[Start Recorded data]

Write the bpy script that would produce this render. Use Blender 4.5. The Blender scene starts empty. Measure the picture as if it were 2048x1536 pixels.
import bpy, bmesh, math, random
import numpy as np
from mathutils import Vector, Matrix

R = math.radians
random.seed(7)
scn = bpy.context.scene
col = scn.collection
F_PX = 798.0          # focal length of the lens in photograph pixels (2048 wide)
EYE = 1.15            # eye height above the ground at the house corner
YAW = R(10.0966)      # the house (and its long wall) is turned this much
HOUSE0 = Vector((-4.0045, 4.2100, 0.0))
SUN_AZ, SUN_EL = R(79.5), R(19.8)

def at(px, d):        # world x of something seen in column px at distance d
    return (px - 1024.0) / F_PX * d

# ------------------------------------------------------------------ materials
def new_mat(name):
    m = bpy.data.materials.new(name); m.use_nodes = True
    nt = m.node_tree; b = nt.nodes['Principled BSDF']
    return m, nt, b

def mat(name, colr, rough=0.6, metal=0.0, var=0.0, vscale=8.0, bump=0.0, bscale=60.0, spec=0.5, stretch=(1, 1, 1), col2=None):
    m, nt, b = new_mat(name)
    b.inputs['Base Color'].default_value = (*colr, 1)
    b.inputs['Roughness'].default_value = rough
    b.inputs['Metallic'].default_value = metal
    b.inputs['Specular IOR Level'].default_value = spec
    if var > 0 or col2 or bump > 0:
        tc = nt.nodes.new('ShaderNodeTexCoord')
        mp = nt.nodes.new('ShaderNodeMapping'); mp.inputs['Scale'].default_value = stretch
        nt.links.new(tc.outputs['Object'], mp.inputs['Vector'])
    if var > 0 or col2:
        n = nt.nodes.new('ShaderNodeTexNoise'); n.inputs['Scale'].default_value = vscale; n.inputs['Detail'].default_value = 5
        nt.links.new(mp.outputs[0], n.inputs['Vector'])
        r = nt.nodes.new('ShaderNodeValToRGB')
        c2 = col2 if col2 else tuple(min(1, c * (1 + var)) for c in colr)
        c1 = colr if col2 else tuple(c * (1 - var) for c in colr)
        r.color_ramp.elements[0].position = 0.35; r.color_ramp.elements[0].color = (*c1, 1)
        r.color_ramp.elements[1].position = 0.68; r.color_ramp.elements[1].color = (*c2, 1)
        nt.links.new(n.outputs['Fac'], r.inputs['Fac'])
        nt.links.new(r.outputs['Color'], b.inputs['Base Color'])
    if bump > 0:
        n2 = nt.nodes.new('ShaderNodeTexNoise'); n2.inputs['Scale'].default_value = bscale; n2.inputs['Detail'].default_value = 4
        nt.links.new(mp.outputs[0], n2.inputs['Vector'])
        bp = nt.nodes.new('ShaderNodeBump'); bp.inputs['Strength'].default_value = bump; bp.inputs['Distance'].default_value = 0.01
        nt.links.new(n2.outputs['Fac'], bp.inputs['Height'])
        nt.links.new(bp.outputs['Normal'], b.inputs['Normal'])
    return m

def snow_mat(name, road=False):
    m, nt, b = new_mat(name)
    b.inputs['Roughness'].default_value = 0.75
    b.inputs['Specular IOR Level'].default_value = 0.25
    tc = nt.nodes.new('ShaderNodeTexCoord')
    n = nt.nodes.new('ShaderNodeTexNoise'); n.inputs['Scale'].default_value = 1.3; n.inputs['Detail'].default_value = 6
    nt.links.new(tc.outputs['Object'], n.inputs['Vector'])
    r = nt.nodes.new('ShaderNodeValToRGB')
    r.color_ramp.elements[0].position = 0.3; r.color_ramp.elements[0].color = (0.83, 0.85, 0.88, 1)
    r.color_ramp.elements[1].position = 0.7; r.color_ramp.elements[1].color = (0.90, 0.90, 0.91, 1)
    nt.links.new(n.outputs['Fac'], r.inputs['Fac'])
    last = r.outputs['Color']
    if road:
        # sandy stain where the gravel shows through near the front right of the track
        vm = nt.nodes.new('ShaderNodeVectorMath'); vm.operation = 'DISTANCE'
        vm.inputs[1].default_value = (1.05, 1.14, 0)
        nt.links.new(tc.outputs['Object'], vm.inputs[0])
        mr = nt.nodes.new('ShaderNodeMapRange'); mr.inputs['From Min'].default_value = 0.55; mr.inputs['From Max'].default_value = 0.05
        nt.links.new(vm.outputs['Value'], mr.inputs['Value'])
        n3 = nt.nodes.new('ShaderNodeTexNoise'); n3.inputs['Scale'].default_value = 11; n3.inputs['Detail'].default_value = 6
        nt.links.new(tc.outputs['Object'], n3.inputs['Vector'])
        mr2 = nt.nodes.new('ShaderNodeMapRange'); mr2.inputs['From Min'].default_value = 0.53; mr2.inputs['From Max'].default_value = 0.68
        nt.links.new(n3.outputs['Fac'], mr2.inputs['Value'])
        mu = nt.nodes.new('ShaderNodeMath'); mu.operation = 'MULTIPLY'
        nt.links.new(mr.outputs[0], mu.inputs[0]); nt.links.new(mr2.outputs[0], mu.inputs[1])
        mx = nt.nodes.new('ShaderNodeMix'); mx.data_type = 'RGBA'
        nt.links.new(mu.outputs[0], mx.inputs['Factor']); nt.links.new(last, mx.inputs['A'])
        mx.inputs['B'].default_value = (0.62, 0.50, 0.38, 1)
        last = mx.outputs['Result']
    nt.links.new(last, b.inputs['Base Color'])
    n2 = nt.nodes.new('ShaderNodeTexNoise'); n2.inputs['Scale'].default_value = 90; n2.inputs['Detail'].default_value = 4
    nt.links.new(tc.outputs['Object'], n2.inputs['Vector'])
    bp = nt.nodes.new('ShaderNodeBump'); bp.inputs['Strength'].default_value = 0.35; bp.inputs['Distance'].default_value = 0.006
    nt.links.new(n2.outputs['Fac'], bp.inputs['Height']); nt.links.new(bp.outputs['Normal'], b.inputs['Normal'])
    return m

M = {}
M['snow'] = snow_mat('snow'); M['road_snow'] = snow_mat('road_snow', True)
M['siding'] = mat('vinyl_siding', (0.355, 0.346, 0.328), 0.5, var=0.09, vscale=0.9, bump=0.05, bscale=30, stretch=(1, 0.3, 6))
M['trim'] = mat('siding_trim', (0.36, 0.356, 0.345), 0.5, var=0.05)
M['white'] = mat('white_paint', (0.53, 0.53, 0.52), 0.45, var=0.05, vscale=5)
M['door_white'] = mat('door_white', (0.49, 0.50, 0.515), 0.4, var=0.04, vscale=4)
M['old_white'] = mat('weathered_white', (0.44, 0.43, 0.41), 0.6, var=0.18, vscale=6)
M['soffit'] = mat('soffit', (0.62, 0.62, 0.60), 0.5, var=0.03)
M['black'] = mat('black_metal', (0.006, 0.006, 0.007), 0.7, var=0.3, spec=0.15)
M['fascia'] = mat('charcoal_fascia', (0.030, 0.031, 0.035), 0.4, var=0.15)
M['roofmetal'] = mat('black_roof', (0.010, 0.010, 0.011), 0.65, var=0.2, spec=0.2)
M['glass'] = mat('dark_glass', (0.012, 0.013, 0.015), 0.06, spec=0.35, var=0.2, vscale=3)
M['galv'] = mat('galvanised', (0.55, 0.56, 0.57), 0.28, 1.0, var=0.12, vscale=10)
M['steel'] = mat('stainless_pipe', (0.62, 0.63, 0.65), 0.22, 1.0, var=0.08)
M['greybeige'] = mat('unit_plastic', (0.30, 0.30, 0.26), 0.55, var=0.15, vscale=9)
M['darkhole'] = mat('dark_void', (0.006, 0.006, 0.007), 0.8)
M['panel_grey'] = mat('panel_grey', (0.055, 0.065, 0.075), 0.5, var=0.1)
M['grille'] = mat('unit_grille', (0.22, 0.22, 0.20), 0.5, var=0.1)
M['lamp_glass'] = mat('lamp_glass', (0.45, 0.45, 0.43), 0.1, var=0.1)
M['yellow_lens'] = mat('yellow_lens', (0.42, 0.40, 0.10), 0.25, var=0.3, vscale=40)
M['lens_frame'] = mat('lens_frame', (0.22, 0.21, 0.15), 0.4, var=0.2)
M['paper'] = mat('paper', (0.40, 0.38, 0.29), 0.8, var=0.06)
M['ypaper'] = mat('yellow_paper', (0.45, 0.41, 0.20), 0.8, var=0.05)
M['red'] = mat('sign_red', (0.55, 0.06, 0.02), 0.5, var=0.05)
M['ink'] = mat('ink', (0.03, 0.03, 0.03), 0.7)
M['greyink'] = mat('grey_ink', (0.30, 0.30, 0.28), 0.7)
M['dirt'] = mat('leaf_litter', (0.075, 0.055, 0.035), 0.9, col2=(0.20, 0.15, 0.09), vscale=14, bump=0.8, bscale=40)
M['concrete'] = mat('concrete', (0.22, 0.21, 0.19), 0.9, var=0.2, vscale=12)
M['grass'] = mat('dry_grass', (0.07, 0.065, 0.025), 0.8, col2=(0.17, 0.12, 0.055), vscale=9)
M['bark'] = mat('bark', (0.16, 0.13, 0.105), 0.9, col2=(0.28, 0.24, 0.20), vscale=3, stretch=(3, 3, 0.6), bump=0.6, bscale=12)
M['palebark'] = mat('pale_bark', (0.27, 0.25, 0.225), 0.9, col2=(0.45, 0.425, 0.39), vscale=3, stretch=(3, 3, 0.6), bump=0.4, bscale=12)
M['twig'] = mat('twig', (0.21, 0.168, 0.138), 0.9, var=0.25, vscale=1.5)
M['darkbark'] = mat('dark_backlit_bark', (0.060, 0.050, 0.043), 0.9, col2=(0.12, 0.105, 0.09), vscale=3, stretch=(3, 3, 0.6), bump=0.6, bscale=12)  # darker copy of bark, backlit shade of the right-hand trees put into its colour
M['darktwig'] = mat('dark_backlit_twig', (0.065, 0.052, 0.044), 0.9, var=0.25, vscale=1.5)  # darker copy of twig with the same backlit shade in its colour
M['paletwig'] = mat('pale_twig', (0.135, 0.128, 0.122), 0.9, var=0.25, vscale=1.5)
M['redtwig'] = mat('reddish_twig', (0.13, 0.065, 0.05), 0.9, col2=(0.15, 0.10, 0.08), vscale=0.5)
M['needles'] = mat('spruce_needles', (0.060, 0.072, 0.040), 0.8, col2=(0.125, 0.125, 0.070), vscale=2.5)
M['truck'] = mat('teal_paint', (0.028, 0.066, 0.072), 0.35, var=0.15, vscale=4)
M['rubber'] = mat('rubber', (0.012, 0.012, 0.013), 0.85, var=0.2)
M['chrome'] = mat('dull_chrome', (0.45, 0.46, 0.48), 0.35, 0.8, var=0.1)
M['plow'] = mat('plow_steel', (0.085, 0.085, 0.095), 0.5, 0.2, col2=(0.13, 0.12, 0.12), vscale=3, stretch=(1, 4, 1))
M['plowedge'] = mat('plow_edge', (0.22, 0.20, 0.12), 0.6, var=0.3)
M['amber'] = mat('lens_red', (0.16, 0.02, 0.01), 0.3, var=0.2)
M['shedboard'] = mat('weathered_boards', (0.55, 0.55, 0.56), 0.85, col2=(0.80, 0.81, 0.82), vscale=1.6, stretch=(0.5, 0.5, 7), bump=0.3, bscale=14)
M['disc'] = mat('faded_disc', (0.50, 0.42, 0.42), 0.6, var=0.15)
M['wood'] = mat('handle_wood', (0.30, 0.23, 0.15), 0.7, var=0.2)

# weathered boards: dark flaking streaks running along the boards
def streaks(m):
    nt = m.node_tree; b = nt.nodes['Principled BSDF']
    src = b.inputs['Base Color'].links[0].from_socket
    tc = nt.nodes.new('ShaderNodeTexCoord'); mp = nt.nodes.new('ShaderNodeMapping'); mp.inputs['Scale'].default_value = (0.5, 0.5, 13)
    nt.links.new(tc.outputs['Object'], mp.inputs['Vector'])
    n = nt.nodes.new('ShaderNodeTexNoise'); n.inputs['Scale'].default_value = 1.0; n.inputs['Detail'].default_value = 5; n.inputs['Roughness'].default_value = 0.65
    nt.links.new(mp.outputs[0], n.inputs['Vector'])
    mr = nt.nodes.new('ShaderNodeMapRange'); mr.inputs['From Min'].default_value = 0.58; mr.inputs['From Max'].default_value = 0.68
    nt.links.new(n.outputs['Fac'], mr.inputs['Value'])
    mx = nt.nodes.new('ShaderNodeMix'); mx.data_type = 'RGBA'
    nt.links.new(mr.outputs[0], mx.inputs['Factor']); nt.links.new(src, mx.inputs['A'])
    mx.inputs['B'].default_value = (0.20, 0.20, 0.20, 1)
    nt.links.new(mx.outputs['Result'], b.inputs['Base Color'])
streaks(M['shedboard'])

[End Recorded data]

- **What you have to do**
Print only the lines from the top of the data above down to the line holding "from mathutils import Vector, Matrix", inclusive.

- **Task solution**
Write the bpy script that would produce this render. Use Blender 4.5. The Blender scene starts empty. Measure the picture as if it were 2048x1536 pixels.
import bpy, bmesh, math, random
import numpy as np
from mathutils import Vector, Matrix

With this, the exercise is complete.